Pada Selasa (18/10/2022), pembacaan dakwaan terhadap Bharada RE sengaja dipisah melihat perannya sebagai justice collaborator (JC) dalam kasus tersebut. Bharada RE juga dalam program perlindungan oleh Lembaga Perlindungan Saksi dan Korban (LPSK) dalam pengungkapan kasus pembunuhan Brigadir J itu. Soal dakwaan, lima terdakwa yang sudah didakwa dijerat dengan sangkaan yang sama.
Jaksa Penuntut Umum (JPU) menebalkan sangkaan Pasal 340 KUH Pidana subsider Pasal 338 KUH Pidana, juncto Pasal 55, dan Pasal 56 KUH Pidana. Sangkaan tersebut terkait dengan pembunuhan berencana, pembunuhan, dan turut serta melakukan pembunuhan, juga memberikan sarana untuk melakukan pembunuhan. Kelimanya terancam hukuman mati, atau penjara seumur hidup, atau selama-lamanya 20 tahun penjara.

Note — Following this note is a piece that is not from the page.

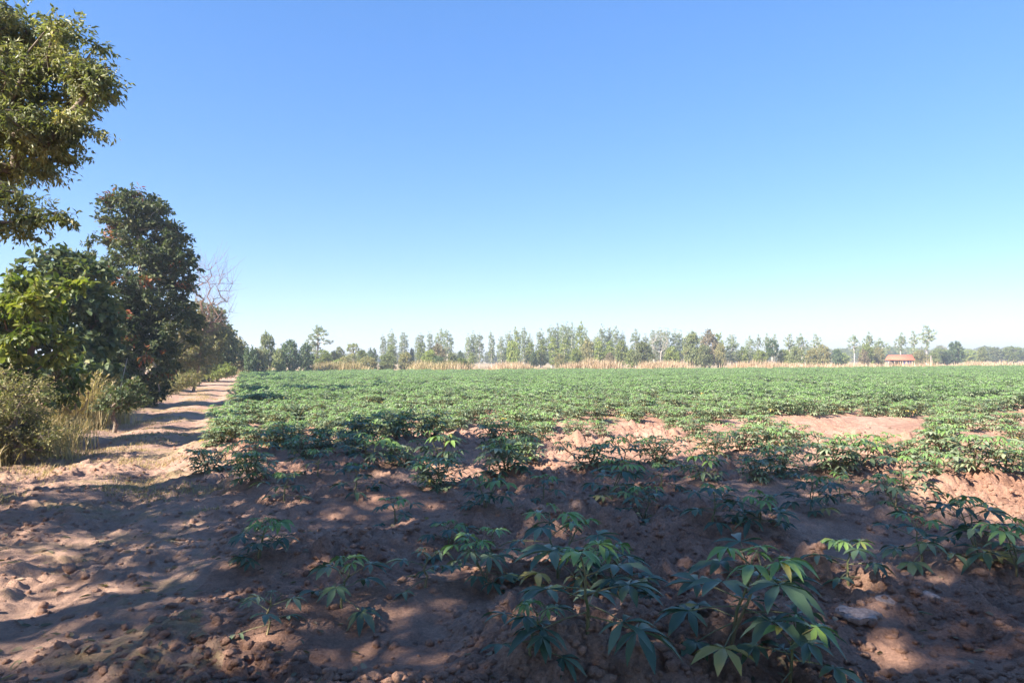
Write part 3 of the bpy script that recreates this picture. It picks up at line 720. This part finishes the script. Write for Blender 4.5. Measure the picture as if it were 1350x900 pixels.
# ------------------------------------------------------------------ clods, stones
def rock_np(seed, n_sub=2, flat=.7, rough=.25):
    import bmesh
    bm = bmesh.new(); bmesh.ops.create_icosphere(bm, subdivisions=n_sub, radius=1)
    V = np.array([v.co[:] for v in bm.verts]); Fa = np.array([[v.index for v in f.verts] for f in bm.faces]); bm.free()
    r = np.random.default_rng(seed)
    for _ in range(9):
        d = unit(r.normal(size=3)); c = .55+.35*r.random(); t = V@d; V = V-np.outer(np.clip(t-c, 0, None), d)*.9
    V = V*(1+rough*.3*r.normal(size=(len(V), 1)))
    V[:, 2] *= flat; return V, Fa
def many_rocks(seed, pos, size):
    r = np.random.default_rng(seed); protos_ = [rock_np(seed+i, 1, .65, .35) for i in range(7)]; Vs, Fs = [], []; off = 0
    pk = r.integers(0, 7, len(pos)); th = r.random(len(pos))*6.28
    for k in range(7):
        m = np.where(pk == k)[0]; V, Fa = protos_[k]; n = len(m)
        c, s = np.cos(th[m])[:, None], np.sin(th[m])[:, None]; sx = (.7+.6*r.random(n))[:, None]
        X = (V[None, :, 0]*c*sx-V[None, :, 1]*s); Y = (V[None, :, 0]*s*sx+V[None, :, 1]*c); Z = np.broadcast_to(V[None, :, 2], X.shape)*(.7+.6*r.random(n))[:, None]
        W = np.stack([X, Y, Z], -1)*size[m][:, None, None]+pos[m][:, None, :]
        Vs.append(W.reshape(-1, 3)); Fs.append((Fa[None]+(np.arange(n)*len(V))[:, None, None]).reshape(-1, 3)+off); off += n*len(V)
    return np.concatenate(Vs), np.concatenate(Fs)
rng = np.random.default_rng(55); n = 64000
y = 2.6+12*rng.random(n)**1.9; x = (rng.random(n)*2-1)*.85*(y+1)
k = rng.random(n) < np.clip(.65+1.1*fbm(x*.55+3, y*.55, 3, 70), .04, 1); x, y = x[k], y[k]
k = ~((np.abs(pathd(x, y)) < 1.5) & (rng.random(len(x)) < .6)); x, y = x[k], y[k]
sz = .005+.036*rng.random(len(x))**3.8
z = ground_h(x, y)+sz*.15
V, Fc = many_rocks(5, np.stack([x, y, z], 1), sz)
tag(link('soil_clods', mesh_np('soil_clods', V, [Fc], [M_soil])), 'loose reddish clods of earth scattered over the near soil', 'clods', kind='stuff')
M_stone = plain_mat('pale_stone', (.33, .235, .19), .95, .3, 14)
for px, py, sx, sy, rz, lb in [(1128, 812, .15, .085, -.5, 'longest pale flat stone lying on the soil right of the largest cassava plant'),
                               (1166, 792, .12, .06, .1, 'middle pale flat stone of the three on the right-hand soil'),
                               (1213, 782, .10, .07, -.6, 'small pale flat stone, rightmost of the three on the soil')]:
    g = gp(px, py); V, Fa = rock_np(int(px), 3, 1, .05); an = np.arctan2(V[:, 1], V[:, 0]); V = V*(1+.16*np.cos(an*3+px)+.12*np.cos(an*5+py)+.07*np.cos(an*9))[:, None]; V[:, 2] = np.clip(V[:, 2], -.6, .42+.22*V[:, 0]+.15*V[:, 1])
    o = link('flat_stone', mesh_np('flat_stone', V*[sx, sy, .034], [Fa], [M_stone]), None, (g[0], g[1], g[2]+.006)); o.rotation_euler = (.12, .1, rz)
    tag(o, lb, 'stone', 'pale flat stones on the field')
for px, py, s, lb in [(92, 752, .06, 'dark rounded clod on the lit soil at the lower left'), (900, 680, .09, 'large pale clod of earth in the shade behind the lime-topped cassava'), (790, 690, .08, 'sun-caught clod of earth left of the large pale one'),
                      (490, 545, .06, 'lone clod on the bare soil gap between the sunlit cassava')][:3]:
    g = gp(px, py); V, Fa = rock_np(int(px), 3, .7, .1)
    o = link('earth_clod', mesh_np('earth_clod', V*s, [Fa], [M_soil]), None, (g[0], g[1], g[2]+s*.25)); tag(o, lb, 'clod', 'big clods on the field')
# dead leaves and stalks on the near soil
n = 2600; y = 2.8+14*rng.random(n)**1.4; x = (rng.random(n)*2-1)*.85*(y+1)
k = (x < field_left(y)+1) | (rng.random(n) < .25); x, y = x[k], y[k]; n = len(x); z = ground_h(x, y)+.012
az = rng.random(n)*6.28
V, Fc, per = leaves(np.stack([x, y, z], 1), np.stack([np.cos(az), np.sin(az), .15*rng.normal(size=n)], 1), np.array([0, 0, 1])+.35*rng.normal(size=(n, 3)), .035+.06*rng.random(n), .012+.03*rng.random(n), 'oval')
tag(link('leaf_litter', mesh_np('leaf_litter', V, Fc, [M_pale], rnd=[np.repeat(rng.random(n), per)])), 'dead leaves and bits of stalk lying on the soil', 'litter', kind='stuff')

# ------------------------------------------------------------------ far side of the field
def zfar(x, y): return gz(x, y)
# prototypes, metres
M_fo = leaf_mat('far_olive_leaf', [(0, (0.116, 0.145, 0.065)), (.6, (0.217, 0.239, 0.102)), (1, (0.377, 0.319, 0.145))], .55, .3)
M_fd = leaf_mat('far_dark_leaf', [(0, (0.056, 0.091, 0.042)), (.6, (0.105, 0.154, 0.070)), (1, (0.210, 0.224, 0.098))], .55, .25)
M_fm = leaf_mat('far_mixed_leaf', [(0, (0.135, 0.149, 0.068)), (.5, (0.257, 0.243, 0.108)), (1, (0.459, 0.351, 0.176))], .6, .3)
EUC = []
for i in range(6):
    r_ = np.random.default_rng(500+i); H = 11; bl = []
    for k in range(9):
        t = k/8; w = (1.2*math.sqrt(max(0, 1-t**2.2))+.55)*(.8+.2*min(1, t*4))
        bl.append((r_.normal(0, .12), r_.normal(0, .12), 2.4+t*7.5, w*(.9+.2*r_.random()), w*(.9+.2*r_.random()), .8))
    EUC.append(make_tree('eucalyptus', 600+i, [(0, 0, -.2), (.05, 0, 2.5), (-.05, .05, 5), (.08, 0, 7.5), (0, 0, 10)], bl, 270, 6, 6, .36, .21, .085, M_euc, M_barkp, 'quad', .011,
                         upness=.3, hang=.5, twig_r=.008, twig_geo=False, shell=.6))
EUCY = [make_tree('young_eucalyptus', 650+i, [(0, 0, -.2), (.05, 0, 2.5), (0, .05, 5), (.08, 0, 7)],
                  [(0, 0, 2.4, 1.3, 1.3, 1.3), (.2, 0, 4.4, 1.4, 1.4, 1.4), (-.2, 0, 6.4, 1.1, 1.1, 1.4), (0, 0, 8, .7, .7, 1.0)], 130, 5, 6, .42, .34, .15, M_eucy, M_barkp, 'quad', .011, upness=.3, hang=.4, twig_geo=False) for i in range(3)]
RND = {}
for nm, mt, sd in (('o', M_fo, 700), ('d', M_fd, 710), ('y', M_eucy, 720), ('p', M_pale, 730), ('m', M_fm, 740), ('l', M_lime, 750)):
    RND[nm] = [make_tree('round_tree', sd+i, [(0, 0, -.2), (.05, 0, 1.0), (0, .05, 2.2)],
               [(0, 0, 3.1, 2.0, 2.0, 1.6), (1.3, .3, 2.3, 1.3, 1.3, 1.2), (-1.3, -.2, 2.2, 1.4, 1.3, 1.2), (.2, 0, 4.1, 1.2, 1.2, .9), (0, 0, 1.4, 1.9, 1.9, .9)],
               190, 5, 6, .45, .30, .16, mt, M_bark, 'quad', .014, upness=.5, twig_geo=False) for i in range(2)]
SPARSE = [make_tree('sparse_tree', 760+i, [(0, 0, -.2), (.2, 0, 2), (.1, 0, 4), (.5, 0, 6)],
                    [(.9, 0, 7.6, 1.5, 1.3, 1.3), (-.9, 0, 6.6, 1.2, 1.2, 1.4), (1.9, .2, 6.6, .9, .9, .9), (0, 0, 5.0, 1.1, 1.1, 1.0), (.3, 0, 8.8, .9, .9, .8)], 75, 5, 6, .4, .3, .13, M_euc, M_barkp, 'quad', .02, upness=.3, hang=.4, twig_geo=False) for i in range(3)]
LOLLI = make_tree('pollard_tree', 780, [(0, 0, -.2), (0, 0, 1.6), (.05, 0, 3)], [(0, 0, 4.2, 1.15, 1.15, 1.5), (0, 0, 3.2, .9, .9, .7)], 90, 6, 7, .36, .28, .15, RND['d'][0][1].materials[0], M_barkp, 'quad', .02, twig_geo=False)
FLAT = make_tree('feathery_tree', 781, [(0, 0, -.2), (0, 0, 2), (.1, 0, 3.6)], [(0, 0, 5.2, 2.3, 2, .45), (-1, 0, 4.4, 1.4, 1.2, .4), (1.2, 0, 4.5, 1.3, 1.2, .4), (0, 0, 3.2, 1.0, 1, .7)], 80, 5, 6, .35, .28, .13, RND['o'][0][1].materials[0], M_bark, 'quad', .02, twig_geo=False)
HREF = {'euc': 11.0, 'ey': 9.2, 'sp': 9.6, 'lo': 5.9, 'fl': 5.7}
WREF = {'euc': 1.7, 'ey': 1.6, 'sp': 2.3, 'lo': 1.45, 'fl': 2.7}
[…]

Terkait sangkaan JPU tersebut, semua terdakwa yang sudah mendengarkan dakwaan dari JPU menyatakan keberatan. Usai sidang dakwaan kemarin (17/10/2022) tim pengacara Keluarga Sambo langsung mengajukan eksepsi. Sementara tim pengacara terdakwa Bripka RR, dan KM juga mengajukan eksepsi pada sidang, Kamis (20/10/2022) mendatang.
Tak ajukan keberatan
Namun terdakwa Bharada RE, memilih tak perlu mengajukan keberatan, dan meminta majelis hakim pengadilan untuk melanjutkan sidang dengan agenda pemeriksaan saksi-saksi materi perkara.
Pengacara Ronny Talapessy mengatakan, kliennya, Bharada RE memilih untuk tak mengajukan keberatan atas dakwaan JPU karena menghendaki kasus pembunuhan Brigadir J segera terkuak fakta dan kebenarannya di muka hakim persidangan.
“Kami tidak mengajukan hak kami untuk menyampaikan eksepsi karena kami melihat bahwa dakwaan yang disampaikan oleh JPU itu sudah tepat,” begitu kata Ronny, di PN Jaksel, Selasa (18/10/2022).
Kecuali dikatakan Ronny, terkait dengan penjeratan Pasal 340 tentang perencanaan pembunuhan yang juga dikenakan kepada Bharada RE.
Menurut Ronny, ada kepentingan dari pihaknya untuk persidangan segera masuk ke materi pembuktian, terutama tentang Pasal 340.
Pasalnya, menurut Ronny, Bharada RE, tak tahu-menahu adanya rencana pembunuhan Brigadir J yang sudah dirancang oleh Ferdy Sambo dan Putri Candrawathi saat di rumah Saguling III. “Perlu kami tegaskan di sini, bahwa fakta dari peristiwa yang terjadi, klien kami tidak terlibat pada saat perencanaan pembunuhan itu. Kami melihat tidak ada mens rea (sikap batin, niat, atau kehendak bebas) untuk melakukan perbuatan itu (pembunuhan),” ujar Ronny.
Ronny menambahkan, pembuktian lainnya soal Pasal 340. Sangkaan tersebut menyangkut perampasan nyawa orang lain, atau pembunuhan. Menurut Ronny, Bharada RE tetap mengakui sebagai orang yang melakukan penembakan terhadap Brigadir J. Namun aksi penembakan tersebut bukan atas kehendak bebas darinya. Melainkan dilakukan karena dasar perintah.
Bharada RE dikatakan Ronny, tak dapat membantah perintah Ferdy Sambo untuk menembak Brigadir J karena alasan kepangkatan yang terlalu senjang antara atasan dan bawahan.
“Bayangkan adik kita ini (Bharada RE) baru tingkat dua di kepolisian, dan mendapatkan perintah dari seorang jenderal (Ferdy Sambo) atasannya. Ada faktor relasi kuasa di saat itu yang membuat dia (Bharada RE) tidak dapat menolak perintah (pembunuhan) itu,” ujar Ronny.
Sebab itu Ronny menambahkan, eksepsi atau keberatan atas dakwaan menjadi tak penting lagi diajukan. Karena pengakuan Bharada RE sebagai orang yang dituduh melakukan pembunuhan sudah mengakui perbuatannya. “Tinggal bagaimana persidangan nantinya dapat membuktikan bahwa itu memang dilakukan atas dasar perintah. Dan kami sudah menyiapkan bukti-bukti itu,” begitu kata Ronny.